Gérald Papy
« En Europe, la ‘Trumpisation’ gagne du terrain »
A ceux qui, depuis la sentence du socialiste Guy Mollet en 1956, répètent que la France a « la droite la plus bête du monde », son nouveau patron, Laurent Wauquiez, a apporté un peu plus de crédit.
Piégé naïvement par un étudiant d’une école de commerce lyonnaise où il était venu dispenser des cours, le fraîchement élu président des Républicains a vu ses propos » cash » diffusés dans les médias et au grand public. Il y dézingue, à des degrés divers, Angela Merkel, Emmanuel Macron, Nicolas Sarkozy, Alain Juppé, sa rivale de parti Valérie Pécresse et jusqu’au patronat français, le Medef. La mise à nu est d’autant plus destructrice que le principal reproche fait à ce déjà vieux routier de la politique est l’insincérité et qu’il justifie la pertinence de ses confidences par l’habitude qu’il a de ne livrer aux médias que du » bullshit » , des discours insignifiants.
L’opposant à Emmanuel Macron était en quête de notoriété, de respectabilité et de pouvoir fédérateur au sein d’une famille politique encore marquée par l’échec de la présidentielle de 2017 et par la guerre fratricide entre François Fillon et Jean-François Copé en 2012 pour la direction du parti. Le pari n’est pas gagné pour un Laurent Wauquiez, dont l’orientation très droitière a divisé les sympathisants de la droite républicaine.
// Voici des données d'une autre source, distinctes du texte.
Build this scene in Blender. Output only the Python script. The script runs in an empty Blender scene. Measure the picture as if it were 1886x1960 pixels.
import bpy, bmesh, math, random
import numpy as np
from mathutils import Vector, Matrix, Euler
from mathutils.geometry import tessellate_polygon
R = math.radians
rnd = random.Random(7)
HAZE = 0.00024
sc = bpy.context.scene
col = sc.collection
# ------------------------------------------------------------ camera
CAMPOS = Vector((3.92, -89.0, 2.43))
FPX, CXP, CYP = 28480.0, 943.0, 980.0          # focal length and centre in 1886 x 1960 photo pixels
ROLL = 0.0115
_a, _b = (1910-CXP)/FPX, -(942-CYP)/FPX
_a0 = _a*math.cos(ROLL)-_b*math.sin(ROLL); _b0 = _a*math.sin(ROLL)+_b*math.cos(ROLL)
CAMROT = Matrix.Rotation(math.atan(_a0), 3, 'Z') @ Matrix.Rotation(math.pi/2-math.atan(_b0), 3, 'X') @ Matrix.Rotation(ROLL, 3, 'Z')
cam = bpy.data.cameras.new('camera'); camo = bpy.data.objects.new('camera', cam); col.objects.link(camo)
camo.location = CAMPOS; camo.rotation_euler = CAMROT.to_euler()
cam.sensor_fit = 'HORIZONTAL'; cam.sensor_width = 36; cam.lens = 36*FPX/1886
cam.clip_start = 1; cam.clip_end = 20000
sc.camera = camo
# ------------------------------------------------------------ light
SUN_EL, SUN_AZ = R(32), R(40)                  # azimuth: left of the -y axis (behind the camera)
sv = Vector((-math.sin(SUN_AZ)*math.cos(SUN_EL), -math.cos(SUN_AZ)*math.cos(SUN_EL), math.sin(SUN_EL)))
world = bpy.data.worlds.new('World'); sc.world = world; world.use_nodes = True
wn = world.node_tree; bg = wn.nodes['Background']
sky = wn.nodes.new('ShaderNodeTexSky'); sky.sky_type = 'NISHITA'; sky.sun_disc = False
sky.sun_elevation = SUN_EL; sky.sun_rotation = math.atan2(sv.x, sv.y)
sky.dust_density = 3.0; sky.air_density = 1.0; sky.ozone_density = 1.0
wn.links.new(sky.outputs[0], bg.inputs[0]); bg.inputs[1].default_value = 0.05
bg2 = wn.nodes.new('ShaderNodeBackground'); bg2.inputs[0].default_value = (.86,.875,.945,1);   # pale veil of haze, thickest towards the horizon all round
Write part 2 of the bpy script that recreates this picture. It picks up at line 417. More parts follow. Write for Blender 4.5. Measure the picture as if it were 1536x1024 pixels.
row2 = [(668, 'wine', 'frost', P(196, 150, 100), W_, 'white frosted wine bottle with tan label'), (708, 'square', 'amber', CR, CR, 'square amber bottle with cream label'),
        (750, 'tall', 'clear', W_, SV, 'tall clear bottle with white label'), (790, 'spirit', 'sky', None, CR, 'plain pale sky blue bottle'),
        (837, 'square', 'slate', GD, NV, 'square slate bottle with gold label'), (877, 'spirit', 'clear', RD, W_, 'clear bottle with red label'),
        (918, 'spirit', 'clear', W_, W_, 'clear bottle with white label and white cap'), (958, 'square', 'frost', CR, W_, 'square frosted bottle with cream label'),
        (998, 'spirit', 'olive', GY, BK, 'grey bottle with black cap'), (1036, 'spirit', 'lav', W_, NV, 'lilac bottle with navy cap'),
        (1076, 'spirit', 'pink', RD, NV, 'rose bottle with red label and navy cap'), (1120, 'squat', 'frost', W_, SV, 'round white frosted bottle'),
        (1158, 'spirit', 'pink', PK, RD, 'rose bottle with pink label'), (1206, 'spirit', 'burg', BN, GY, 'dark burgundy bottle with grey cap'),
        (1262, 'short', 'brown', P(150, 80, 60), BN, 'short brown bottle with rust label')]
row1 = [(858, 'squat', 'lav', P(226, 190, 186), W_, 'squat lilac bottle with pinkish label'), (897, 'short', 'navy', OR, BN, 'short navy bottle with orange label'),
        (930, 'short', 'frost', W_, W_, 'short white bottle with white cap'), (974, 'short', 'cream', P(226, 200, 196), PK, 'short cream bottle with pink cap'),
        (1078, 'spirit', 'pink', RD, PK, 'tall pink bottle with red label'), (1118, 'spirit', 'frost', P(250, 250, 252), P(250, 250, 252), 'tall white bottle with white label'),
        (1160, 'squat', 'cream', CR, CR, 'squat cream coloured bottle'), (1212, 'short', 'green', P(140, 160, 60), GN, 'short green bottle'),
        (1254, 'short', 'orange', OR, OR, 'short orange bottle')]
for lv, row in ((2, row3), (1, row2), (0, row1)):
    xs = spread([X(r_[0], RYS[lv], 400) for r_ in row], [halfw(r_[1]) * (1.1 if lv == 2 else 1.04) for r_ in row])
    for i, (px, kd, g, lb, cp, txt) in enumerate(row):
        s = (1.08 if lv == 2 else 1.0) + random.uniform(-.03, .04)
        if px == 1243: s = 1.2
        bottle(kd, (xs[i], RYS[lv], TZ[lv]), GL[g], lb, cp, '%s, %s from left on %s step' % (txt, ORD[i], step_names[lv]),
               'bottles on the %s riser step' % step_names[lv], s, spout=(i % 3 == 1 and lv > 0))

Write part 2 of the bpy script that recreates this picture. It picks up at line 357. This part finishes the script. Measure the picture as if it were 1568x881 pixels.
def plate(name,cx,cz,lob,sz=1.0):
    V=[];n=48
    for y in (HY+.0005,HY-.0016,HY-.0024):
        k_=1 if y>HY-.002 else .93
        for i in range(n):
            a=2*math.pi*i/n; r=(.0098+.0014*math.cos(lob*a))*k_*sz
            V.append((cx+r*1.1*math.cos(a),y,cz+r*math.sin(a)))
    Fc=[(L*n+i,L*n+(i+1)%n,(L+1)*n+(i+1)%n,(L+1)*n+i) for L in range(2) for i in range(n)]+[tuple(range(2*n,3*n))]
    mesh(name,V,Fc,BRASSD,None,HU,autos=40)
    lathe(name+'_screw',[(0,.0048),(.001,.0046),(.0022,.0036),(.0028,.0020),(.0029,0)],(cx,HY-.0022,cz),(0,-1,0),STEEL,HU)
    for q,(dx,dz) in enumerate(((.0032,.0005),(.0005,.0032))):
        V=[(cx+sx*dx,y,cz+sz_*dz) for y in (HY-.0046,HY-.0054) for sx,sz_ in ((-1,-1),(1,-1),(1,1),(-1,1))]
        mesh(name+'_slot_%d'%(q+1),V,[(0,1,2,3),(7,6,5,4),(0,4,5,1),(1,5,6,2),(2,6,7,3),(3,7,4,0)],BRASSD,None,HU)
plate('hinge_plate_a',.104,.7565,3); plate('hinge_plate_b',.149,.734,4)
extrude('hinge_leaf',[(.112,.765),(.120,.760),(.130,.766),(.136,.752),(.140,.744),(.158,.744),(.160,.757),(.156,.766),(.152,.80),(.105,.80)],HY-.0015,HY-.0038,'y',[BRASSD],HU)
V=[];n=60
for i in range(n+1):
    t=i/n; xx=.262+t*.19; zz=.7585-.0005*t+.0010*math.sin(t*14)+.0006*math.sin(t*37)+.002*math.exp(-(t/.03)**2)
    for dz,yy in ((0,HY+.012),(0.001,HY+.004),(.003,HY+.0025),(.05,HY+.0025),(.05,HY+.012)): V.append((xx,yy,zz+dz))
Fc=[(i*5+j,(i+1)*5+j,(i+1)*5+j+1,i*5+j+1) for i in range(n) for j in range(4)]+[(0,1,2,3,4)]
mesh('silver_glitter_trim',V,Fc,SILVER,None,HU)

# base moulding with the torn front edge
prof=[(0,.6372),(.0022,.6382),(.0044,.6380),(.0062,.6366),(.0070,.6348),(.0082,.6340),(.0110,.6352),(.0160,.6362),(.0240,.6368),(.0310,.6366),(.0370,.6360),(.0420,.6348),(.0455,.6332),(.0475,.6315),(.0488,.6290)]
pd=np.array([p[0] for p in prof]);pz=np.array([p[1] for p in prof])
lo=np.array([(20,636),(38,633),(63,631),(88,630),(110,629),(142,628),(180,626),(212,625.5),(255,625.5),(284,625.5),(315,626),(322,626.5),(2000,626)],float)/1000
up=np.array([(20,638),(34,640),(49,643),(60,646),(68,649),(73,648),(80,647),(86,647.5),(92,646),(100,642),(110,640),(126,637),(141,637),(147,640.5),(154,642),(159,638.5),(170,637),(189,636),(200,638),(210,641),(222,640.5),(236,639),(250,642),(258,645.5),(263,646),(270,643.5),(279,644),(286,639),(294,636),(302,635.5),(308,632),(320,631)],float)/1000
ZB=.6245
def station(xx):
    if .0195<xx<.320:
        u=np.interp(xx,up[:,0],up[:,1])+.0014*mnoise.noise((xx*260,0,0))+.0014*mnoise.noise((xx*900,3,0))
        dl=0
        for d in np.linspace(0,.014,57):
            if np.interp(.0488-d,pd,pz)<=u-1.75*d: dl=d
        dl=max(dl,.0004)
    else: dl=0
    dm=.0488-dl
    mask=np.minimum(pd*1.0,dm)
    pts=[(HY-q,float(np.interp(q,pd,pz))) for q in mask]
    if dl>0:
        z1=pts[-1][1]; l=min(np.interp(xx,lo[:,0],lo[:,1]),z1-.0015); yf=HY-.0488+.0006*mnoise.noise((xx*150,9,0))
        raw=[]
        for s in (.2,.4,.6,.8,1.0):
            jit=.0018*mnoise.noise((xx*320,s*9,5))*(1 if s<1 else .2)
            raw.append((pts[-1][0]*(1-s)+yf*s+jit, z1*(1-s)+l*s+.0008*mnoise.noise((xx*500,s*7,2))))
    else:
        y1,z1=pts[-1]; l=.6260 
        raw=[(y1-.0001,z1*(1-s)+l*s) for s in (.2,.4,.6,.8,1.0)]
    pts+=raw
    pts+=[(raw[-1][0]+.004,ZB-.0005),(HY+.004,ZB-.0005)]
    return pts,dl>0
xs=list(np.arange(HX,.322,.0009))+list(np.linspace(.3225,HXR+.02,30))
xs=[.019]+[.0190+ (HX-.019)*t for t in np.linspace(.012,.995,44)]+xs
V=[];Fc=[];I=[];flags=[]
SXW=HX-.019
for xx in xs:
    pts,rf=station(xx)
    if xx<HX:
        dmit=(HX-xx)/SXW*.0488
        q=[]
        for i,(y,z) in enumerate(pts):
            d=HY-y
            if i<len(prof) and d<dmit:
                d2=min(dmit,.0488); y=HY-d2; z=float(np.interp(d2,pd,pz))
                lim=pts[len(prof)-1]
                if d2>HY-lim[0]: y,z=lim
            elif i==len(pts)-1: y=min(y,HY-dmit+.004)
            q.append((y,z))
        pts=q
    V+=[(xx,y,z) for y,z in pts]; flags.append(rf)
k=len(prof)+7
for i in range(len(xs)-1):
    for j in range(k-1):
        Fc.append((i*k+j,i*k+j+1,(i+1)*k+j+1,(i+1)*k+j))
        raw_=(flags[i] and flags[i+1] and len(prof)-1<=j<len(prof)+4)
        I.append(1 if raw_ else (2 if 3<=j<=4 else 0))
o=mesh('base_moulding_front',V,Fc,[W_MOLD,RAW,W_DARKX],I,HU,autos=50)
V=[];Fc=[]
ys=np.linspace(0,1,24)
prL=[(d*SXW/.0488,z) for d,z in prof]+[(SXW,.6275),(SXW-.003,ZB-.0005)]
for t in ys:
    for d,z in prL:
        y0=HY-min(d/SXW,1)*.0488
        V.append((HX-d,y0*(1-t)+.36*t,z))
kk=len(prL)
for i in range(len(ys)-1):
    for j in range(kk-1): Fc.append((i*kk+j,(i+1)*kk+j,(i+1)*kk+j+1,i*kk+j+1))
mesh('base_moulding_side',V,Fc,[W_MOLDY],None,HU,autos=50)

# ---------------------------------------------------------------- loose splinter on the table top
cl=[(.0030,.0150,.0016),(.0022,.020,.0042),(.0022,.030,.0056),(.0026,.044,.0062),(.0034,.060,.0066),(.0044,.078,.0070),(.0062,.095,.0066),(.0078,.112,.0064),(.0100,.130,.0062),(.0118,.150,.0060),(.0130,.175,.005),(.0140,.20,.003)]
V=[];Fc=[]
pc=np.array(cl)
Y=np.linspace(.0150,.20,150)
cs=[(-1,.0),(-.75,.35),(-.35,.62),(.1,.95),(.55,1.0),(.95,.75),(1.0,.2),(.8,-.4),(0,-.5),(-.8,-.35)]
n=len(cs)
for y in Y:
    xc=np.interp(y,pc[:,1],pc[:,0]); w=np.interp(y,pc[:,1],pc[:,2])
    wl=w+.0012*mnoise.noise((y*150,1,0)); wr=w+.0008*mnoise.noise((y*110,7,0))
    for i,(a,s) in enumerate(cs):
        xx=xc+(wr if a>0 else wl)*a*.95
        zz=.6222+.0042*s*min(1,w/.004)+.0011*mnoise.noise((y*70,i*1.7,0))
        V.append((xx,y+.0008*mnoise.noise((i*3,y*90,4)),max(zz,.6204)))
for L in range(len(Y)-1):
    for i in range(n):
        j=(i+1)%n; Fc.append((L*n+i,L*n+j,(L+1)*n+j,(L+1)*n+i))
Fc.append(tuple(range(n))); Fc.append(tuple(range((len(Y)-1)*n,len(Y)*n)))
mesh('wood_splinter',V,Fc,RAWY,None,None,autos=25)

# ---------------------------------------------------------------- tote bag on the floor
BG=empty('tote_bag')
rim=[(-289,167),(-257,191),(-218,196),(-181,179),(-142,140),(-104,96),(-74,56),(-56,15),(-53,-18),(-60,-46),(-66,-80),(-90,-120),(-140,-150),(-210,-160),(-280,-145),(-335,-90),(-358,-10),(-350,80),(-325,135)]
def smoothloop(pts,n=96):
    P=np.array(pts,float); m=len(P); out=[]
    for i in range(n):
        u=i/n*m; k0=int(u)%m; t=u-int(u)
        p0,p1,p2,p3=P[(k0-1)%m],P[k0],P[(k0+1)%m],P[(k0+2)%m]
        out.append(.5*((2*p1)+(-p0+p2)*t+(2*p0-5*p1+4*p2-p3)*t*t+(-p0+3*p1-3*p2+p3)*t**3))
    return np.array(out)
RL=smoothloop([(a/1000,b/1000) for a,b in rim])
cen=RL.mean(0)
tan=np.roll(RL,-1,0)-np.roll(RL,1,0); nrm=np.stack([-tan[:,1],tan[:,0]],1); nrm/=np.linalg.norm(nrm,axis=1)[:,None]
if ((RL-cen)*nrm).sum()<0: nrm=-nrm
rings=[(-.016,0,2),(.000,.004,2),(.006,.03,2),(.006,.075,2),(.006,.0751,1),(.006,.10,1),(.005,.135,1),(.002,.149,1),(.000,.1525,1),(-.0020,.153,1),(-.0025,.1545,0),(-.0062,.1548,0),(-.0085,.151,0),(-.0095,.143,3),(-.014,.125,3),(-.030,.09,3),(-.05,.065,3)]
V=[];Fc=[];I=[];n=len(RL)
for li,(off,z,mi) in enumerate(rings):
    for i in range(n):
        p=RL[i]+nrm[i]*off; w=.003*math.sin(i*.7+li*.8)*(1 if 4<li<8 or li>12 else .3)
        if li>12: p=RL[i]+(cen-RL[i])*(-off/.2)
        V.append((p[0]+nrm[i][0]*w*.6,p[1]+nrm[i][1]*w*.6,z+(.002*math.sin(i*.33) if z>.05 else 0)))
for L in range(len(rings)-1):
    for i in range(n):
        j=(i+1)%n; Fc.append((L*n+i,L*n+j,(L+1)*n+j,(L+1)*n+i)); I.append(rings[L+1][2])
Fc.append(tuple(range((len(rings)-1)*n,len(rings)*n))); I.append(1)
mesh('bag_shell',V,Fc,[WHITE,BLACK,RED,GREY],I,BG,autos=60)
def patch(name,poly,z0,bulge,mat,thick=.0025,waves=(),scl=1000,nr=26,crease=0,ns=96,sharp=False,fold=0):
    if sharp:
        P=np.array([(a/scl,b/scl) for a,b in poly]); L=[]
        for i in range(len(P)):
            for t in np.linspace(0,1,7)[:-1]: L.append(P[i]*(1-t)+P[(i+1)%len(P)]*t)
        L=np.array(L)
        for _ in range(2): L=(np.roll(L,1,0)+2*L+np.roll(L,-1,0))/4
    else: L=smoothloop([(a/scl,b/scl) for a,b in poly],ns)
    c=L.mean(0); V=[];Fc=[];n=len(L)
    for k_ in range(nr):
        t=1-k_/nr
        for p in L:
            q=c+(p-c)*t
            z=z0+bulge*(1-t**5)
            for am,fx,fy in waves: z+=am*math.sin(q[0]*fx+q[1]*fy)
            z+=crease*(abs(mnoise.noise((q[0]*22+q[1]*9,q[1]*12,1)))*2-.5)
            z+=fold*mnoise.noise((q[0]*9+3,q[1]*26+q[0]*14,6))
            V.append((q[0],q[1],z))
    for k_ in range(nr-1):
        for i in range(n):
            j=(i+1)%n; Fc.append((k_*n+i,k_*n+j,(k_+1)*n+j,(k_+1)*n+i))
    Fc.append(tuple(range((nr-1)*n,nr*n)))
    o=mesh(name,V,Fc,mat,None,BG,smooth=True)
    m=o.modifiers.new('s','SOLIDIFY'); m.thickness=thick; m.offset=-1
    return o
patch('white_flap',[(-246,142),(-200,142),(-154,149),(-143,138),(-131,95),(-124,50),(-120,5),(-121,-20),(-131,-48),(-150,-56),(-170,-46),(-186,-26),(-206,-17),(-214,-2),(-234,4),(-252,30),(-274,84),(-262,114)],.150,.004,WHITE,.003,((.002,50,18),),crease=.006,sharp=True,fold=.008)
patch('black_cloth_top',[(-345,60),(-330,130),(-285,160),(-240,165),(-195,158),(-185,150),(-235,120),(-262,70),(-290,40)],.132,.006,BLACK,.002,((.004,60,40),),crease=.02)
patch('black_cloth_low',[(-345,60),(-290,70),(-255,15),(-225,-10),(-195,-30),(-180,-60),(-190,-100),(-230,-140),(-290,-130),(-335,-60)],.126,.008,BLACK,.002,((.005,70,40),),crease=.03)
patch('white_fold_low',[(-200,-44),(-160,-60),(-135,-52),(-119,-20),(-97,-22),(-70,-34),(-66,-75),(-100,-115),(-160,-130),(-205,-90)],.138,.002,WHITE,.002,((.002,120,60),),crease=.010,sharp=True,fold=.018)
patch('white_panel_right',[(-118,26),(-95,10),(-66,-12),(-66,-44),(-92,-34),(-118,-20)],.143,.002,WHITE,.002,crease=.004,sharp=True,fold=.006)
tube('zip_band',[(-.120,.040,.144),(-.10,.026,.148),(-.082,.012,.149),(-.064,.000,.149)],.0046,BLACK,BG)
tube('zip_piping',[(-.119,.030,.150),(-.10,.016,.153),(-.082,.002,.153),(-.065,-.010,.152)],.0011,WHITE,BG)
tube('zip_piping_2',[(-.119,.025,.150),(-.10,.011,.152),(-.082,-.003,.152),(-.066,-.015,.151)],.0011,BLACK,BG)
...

Mais ce pataquès lui sera-t-il si préjudiciable ?
Si l’on veut épingler une contagion de Trump en Europe, c’est plutôt du côté de Viktor Orban qu’il faut se tourner
D’aucuns voient dans l’irruption de ce parler vrai un effet de la trumpisation des esprits en Europe. Il irriterait les élites mais ravirait les électeurs lambda. Il est vrai que Laurent Wauquiez a usé en aparté de ficelles dont Donald Trump abuse sans complexe : fake news (l’entreprise de » démolition » de Fillon orchestrée par Macron lors de la présidentielle, l’espionnage des smartphones des ministres par Sarkozy président), complotisme (à l’encontre du ministre Darmanin soupçonné d’agressions sexuelles), transgression et vulgarité. Mais rien ne garantit que la méthode Trump fonctionne en France comme aux Etats-Unis, avec une tradition et un paysage politiques fort différents.
Si l’on veut épingler en Europe une contagion avérée du discours du président américain, c’est plutôt du côté de la Hongrie et de son Premier ministre qu’il faut se tourner. Viktor Orban a appelé cette semaine à la constitution d’une grande alliance anti-immigration en Europe centrale (Hongrie, Pologne, Slovaquie, République tchèque, Autriche…) en opposition à l’Europe de l’Ouest censée être devenue » une zone immigrée, un monde à la population mixte qui prend une direction différente de la nôtre « . Prononcées dans le contexte de la campagne électorale en vue des législatives du 8 avril, ces déclarations sont une insulte aux idéaux de l’Union européenne tels que définis par ses fondateurs il y a un peu plus de soixante ans. Elles instillent le ferment de la division que l’on pensait avoir définitivement écartée avec l’adhésion de dix Etats en 2004, dont huit anciens membres du bloc soviétique. Une politique clivante, qui fracture au lieu de rassembler sans respect pour les acquis forgés par les générations précédentes : c’est du Trump qui se répand en Europe. Et même si ce modèle politique n’a pas encore gagné une puissance comme la France, mieux vaut en dénoncer les prémices, même limités à la rhétorique.